SHORT PROBLEM: Copy nothing but the text: reproduce each line of the listing exactly and leave the pictures out.

SOURCE EXCERPT:
┌────────

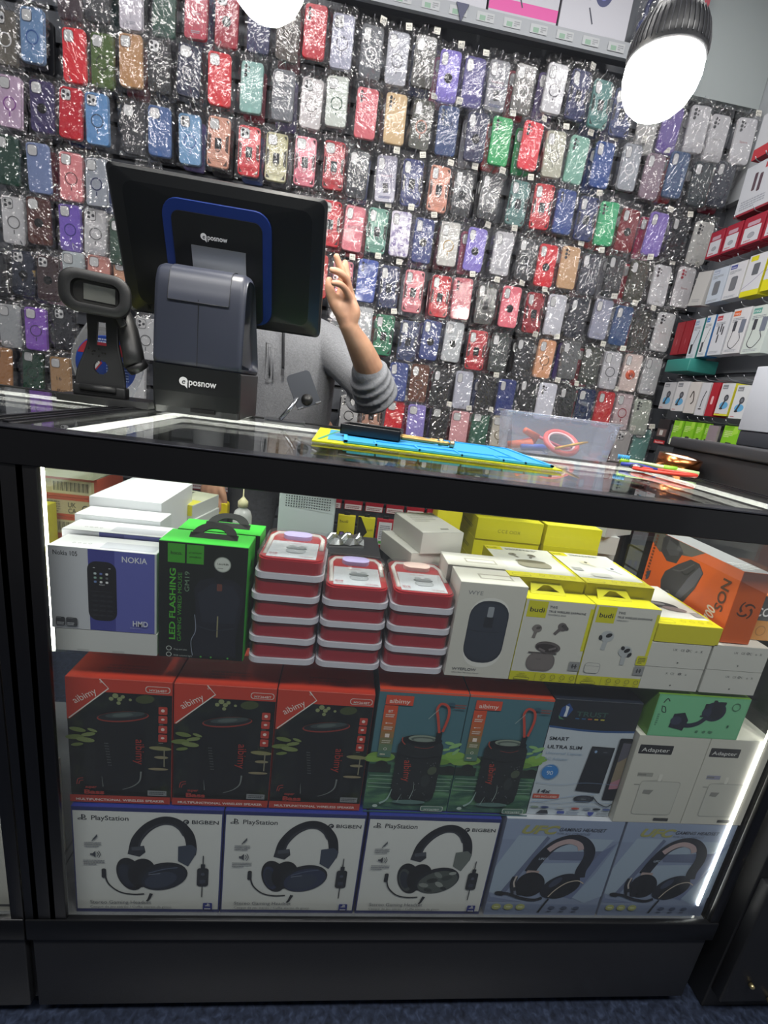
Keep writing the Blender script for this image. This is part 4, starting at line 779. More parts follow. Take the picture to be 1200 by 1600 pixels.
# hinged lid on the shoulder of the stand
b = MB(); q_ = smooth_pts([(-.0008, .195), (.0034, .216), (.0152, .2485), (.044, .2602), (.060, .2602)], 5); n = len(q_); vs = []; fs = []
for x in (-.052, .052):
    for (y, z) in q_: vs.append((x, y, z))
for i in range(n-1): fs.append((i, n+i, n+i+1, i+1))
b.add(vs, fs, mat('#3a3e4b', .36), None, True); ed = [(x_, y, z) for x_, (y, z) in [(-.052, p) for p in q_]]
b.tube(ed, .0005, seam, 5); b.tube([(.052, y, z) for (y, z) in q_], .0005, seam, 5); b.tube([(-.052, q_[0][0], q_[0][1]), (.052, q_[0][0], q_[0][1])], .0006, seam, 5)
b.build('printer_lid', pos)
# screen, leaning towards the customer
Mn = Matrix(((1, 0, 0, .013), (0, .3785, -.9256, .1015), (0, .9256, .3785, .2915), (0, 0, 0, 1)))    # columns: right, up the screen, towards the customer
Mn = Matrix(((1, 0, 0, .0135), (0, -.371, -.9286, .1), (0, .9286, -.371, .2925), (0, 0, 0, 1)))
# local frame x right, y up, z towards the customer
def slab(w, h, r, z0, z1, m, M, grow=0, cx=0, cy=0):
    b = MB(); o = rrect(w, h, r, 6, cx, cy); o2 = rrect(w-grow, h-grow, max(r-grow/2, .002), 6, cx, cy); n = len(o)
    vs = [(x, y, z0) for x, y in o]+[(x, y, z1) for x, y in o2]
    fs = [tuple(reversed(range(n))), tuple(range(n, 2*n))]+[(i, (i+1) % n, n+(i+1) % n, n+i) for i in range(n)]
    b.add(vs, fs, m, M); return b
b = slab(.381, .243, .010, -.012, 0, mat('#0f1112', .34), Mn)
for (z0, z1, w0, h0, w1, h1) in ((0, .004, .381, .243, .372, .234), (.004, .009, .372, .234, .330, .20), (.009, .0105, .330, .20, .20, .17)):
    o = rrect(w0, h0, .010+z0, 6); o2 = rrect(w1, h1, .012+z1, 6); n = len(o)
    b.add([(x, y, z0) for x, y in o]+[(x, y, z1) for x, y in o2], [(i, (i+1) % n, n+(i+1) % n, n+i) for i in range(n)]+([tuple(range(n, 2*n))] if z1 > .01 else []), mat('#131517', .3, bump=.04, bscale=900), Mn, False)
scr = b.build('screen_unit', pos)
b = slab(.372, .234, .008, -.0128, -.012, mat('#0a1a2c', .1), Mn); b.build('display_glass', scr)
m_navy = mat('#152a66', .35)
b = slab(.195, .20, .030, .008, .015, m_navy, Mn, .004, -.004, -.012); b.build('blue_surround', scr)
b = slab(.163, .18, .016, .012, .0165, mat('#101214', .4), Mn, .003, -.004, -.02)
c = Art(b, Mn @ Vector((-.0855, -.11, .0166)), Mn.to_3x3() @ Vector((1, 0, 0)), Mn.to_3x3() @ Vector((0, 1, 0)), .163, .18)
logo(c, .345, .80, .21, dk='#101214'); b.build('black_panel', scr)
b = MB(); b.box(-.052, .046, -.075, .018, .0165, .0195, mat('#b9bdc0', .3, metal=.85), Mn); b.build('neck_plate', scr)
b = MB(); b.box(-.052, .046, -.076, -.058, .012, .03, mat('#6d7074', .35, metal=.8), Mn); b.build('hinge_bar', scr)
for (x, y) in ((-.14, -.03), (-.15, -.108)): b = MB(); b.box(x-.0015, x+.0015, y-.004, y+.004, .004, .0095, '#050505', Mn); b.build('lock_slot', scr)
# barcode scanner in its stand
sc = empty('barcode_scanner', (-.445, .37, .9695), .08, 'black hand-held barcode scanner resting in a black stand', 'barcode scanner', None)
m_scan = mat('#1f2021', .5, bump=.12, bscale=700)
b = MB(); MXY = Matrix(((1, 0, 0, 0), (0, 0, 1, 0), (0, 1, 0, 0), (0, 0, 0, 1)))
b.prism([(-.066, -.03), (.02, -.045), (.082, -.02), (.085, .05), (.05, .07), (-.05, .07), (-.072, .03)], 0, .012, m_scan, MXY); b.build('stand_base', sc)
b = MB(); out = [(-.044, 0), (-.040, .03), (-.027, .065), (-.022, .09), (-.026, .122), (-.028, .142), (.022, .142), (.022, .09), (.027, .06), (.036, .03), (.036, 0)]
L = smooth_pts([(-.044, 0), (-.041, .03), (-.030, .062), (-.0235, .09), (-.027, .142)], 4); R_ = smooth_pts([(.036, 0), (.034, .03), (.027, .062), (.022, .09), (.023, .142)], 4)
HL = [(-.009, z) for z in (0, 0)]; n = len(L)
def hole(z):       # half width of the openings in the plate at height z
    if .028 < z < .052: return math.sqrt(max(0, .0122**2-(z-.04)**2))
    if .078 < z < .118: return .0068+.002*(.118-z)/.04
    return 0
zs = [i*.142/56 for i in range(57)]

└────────

COMPLETE OUTPUT:
Keep writing the Blender script for this image. This is part 4, starting at line 779. More parts follow. Take the picture to be 1200 by 1600 pixels.
# hinged lid on the shoulder of the stand
b = MB(); q_ = smooth_pts([(-.0008, .195), (.0034, .216), (.0152, .2485), (.044, .2602), (.060, .2602)], 5); n = len(q_); vs = []; fs = []
for x in (-.052, .052):
    for (y, z) in q_: vs.append((x, y, z))
for i in range(n-1): fs.append((i, n+i, n+i+1, i+1))
b.add(vs, fs, mat('#3a3e4b', .36), None, True); ed = [(x_, y, z) for x_, (y, z) in [(-.052, p) for p in q_]]
b.tube(ed, .0005, seam, 5); b.tube([(.052, y, z) for (y, z) in q_], .0005, seam, 5); b.tube([(-.052, q_[0][0], q_[0][1]), (.052, q_[0][0], q_[0][1])], .0006, seam, 5)
b.build('printer_lid', pos)
# screen, leaning towards the customer
Mn = Matrix(((1, 0, 0, .013), (0, .3785, -.9256, .1015), (0, .9256, .3785, .2915), (0, 0, 0, 1)))    # columns: right, up the screen, towards the customer
Mn = Matrix(((1, 0, 0, .0135), (0, -.371, -.9286, .1), (0, .9286, -.371, .2925), (0, 0, 0, 1)))
# local frame x right, y up, z towards the customer
def slab(w, h, r, z0, z1, m, M, grow=0, cx=0, cy=0):
    b = MB(); o = rrect(w, h, r, 6, cx, cy); o2 = rrect(w-grow, h-grow, max(r-grow/2, .002), 6, cx, cy); n = len(o)
    vs = [(x, y, z0) for x, y in o]+[(x, y, z1) for x, y in o2]
    fs = [tuple(reversed(range(n))), tuple(range(n, 2*n))]+[(i, (i+1) % n, n+(i+1) % n, n+i) for i in range(n)]
    b.add(vs, fs, m, M); return b
b = slab(.381, .243, .010, -.012, 0, mat('#0f1112', .34), Mn)
for (z0, z1, w0, h0, w1, h1) in ((0, .004, .381, .243, .372, .234), (.004, .009, .372, .234, .330, .20), (.009, .0105, .330, .20, .20, .17)):
    o = rrect(w0, h0, .010+z0, 6); o2 = rrect(w1, h1, .012+z1, 6); n = len(o)
    b.add([(x, y, z0) for x, y in o]+[(x, y, z1) for x, y in o2], [(i, (i+1) % n, n+(i+1) % n, n+i) for i in range(n)]+([tuple(range(n, 2*n))] if z1 > .01 else []), mat('#131517', .3, bump=.04, bscale=900), Mn, False)
scr = b.build('screen_unit', pos)
b = slab(.372, .234, .008, -.0128, -.012, mat('#0a1a2c', .1), Mn); b.build('display_glass', scr)
m_navy = mat('#152a66', .35)
b = slab(.195, .20, .030, .008, .015, m_navy, Mn, .004, -.004, -.012); b.build('blue_surround', scr)
b = slab(.163, .18, .016, .012, .0165, mat('#101214', .4), Mn, .003, -.004, -.02)
c = Art(b, Mn @ Vector((-.0855, -.11, .0166)), Mn.to_3x3() @ Vector((1, 0, 0)), Mn.to_3x3() @ Vector((0, 1, 0)), .163, .18)
logo(c, .345, .80, .21, dk='#101214'); b.build('black_panel', scr)
b = MB(); b.box(-.052, .046, -.075, .018, .0165, .0195, mat('#b9bdc0', .3, metal=.85), Mn); b.build('neck_plate', scr)
b = MB(); b.box(-.052, .046, -.076, -.058, .012, .03, mat('#6d7074', .35, metal=.8), Mn); b.build('hinge_bar', scr)
for (x, y) in ((-.14, -.03), (-.15, -.108)): b = MB(); b.box(x-.0015, x+.0015, y-.004, y+.004, .004, .0095, '#050505', Mn); b.build('lock_slot', scr)
# barcode scanner in its stand
sc = empty('barcode_scanner', (-.445, .37, .9695), .08, 'black hand-held barcode scanner resting in a black stand', 'barcode scanner', None)
m_scan = mat('#1f2021', .5, bump=.12, bscale=700)
b = MB(); MXY = Matrix(((1, 0, 0, 0), (0, 0, 1, 0), (0, 1, 0, 0), (0, 0, 0, 1)))
b.prism([(-.066, -.03), (.02, -.045), (.082, -.02), (.085, .05), (.05, .07), (-.05, .07), (-.072, .03)], 0, .012, m_scan, MXY); b.build('stand_base', sc)
b = MB(); out = [(-.044, 0), (-.040, .03), (-.027, .065), (-.022, .09), (-.026, .122), (-.028, .142), (.022, .142), (.022, .09), (.027, .06), (.036, .03), (.036, 0)]
L = smooth_pts([(-.044, 0), (-.041, .03), (-.030, .062), (-.0235, .09), (-.027, .142)], 4); R_ = smooth_pts([(.036, 0), (.034, .03), (.027, .062), (.022, .09), (.023, .142)], 4)
HL = [(-.009, z) for z in (0, 0)]; n = len(L)
def hole(z):       # half width of the openings in the plate at height z
    if .028 < z < .052: return math.sqrt(max(0, .0122**2-(z-.04)**2))
    if .078 < z < .118: return .0068+.002*(.118-z)/.04
    return 0
zs = [i*.142/56 for i in range(57)]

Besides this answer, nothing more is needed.